Se já o referido livro lançava muitas interrogativas sobre o que sucederá com os Arautos do Evangelho, a renúncia de Dom Damasceno não é uma resposta, mas sim uma nova caixa de Pandora.

Antes de tudo, a grande dúvida que paira é a seguinte: Dom Damasceno renunciou ou “foi renunciado”?

A primeira hipótese é plausível se pensarmos que o Cardeal Arcebispo emérito de Aparecida já tinha efetuado todas as tentativas de colocar fim ao comissariado e, não conseguindo seu intento, partiu para uma medida extrema.

A segunda hipótese também é verossímil, porque talvez não interessasse mais à congregação que o comissariado continuasse em banho-maria. Assim como no período da Visita Apostólica (2017-2018), o presente comissariado não encontrou nada de grave que desabonasse os Arautos. Iniciar-se-ia agora um novo vagalhão de intervenções com reiterados atropelos da lei?

Certo é que o Papa Leão XIV já está ciente do processo kafkiano dos Arautos do Evangelho, para usar a expressão de Andrea Gagliarducci (ver artigo: Il caso degli Araldi del Vangelo). Ora, uma vez aceita a renúncia, como tudo indica, do cargo de comissariado, como se dará o andamento processual? Continuaremos a ler novos capítulos de Kafka? Ou dar-se-á um basta nesta novela interminável?

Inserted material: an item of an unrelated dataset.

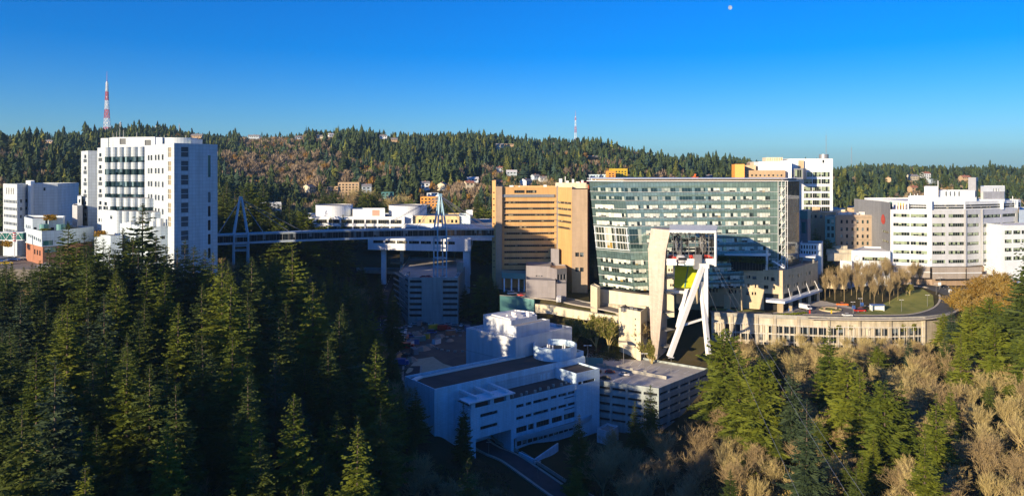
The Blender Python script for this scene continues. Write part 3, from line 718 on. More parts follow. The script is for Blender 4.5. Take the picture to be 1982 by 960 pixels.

O problema de se continuar a ficção do autor tcheco é que ele termina muito mal: o réu é executado sem descobrir sobre a razão de sua condenação… será este o próprio intento do dicastério?

Outra hipótese que se aventa é a seguinte: Os Arautos já provaram a sua inocência em todos os tribunais, civis e canônicos. Serão levantadas novas acusações para ensejar nova intervenção? Retornarão ao realejo de sempre? Cícero já conhecia este procedimento: Alios vidi ventos alias prospexi animo procellas — “Eu já vi outros ventos, já afrontei com o mesmo ânimo outras procelas” (In L. Calpurnium Pisonem Oratio, n. IX).

Se nada se provou pelos fatos, entrarão agora para o plano das ideias? Já se ouviu em certos corredores eclesiásticos mais ideologizados que o problema dos Arautos é a “mentalidade”. Se é assim, passaremos a outra obra de ficção, a saber, o 1984 de George Orwell, onde se imaginava uma “polícia de pensamento”?

Nesta esteira, permanece ademais a questão de fundo: O dicastério seguirá uma eclesiologia baseada no Concílio Vaticano II, segundo a qual os carismas hão de ser “recebidos com ação de graças e consolação, por serem muito acomodados e úteis às necessidades da Igreja”? (Lumen Gentium, 12) Ou seguirá a lógica dos regimes autocráticos (como retratava Orwell) e irão para o tudo ou nada?

Em recente entrevista, Ir. Simona Brambilla, atual prefeita do DIVCSVA comentou que o seu dicastério tem “uma grande atividade de escuta”.[1] Sendo assim, escutará também boa parcela da opinião pública que pede justiça para o “caso dos Arautos do Evangelho” ou só ouvirá os cânticos das sereias dos detratores?

Se não encontrou nada até agora, vamos passar para uma nova fase de acusações como na fábula de Esopo do Lobo e do Cordeiro, em que este é acusado de toda sorte de crimes – até aqueles que são impossíveis –, para chegar a ponto de o lobo atacar violentamente o indefeso cordeiro?

Não sabemos qual vai ser enredo que o dicastério pretenderá aplicar:  Kafka, Orwell, Sereias de Homero, a fábula de Esopo ou outras ainda que possam estar na mesa…

De qualquer maneira, o Papa Leão XIV terá uma grande chance de corrigir os rumos desta triste história que prejudica não só aos Arautos, mas a toda Igreja: “Se um membro sofre, todos sofrem com ele” (1Cor 12, 26).

Até o momento, a narrativa da intervenção nos Arautos tem superado a ficção. Doravante, o Santo Padre terá a inaudita oportunidade de transformá-la em parte da História da Igreja Católica no que ela tem de mais belo, isto é, na heroicidade das grandes decisões que podem mudar o curso dos acontecimentos. E isso não se edifica com ainda maiores narrativas, mas se constrói confirmando seus irmãos (Lc 22, 32), como o fez Pedro, de quem Leão XIV sucede na caridade e na verdade.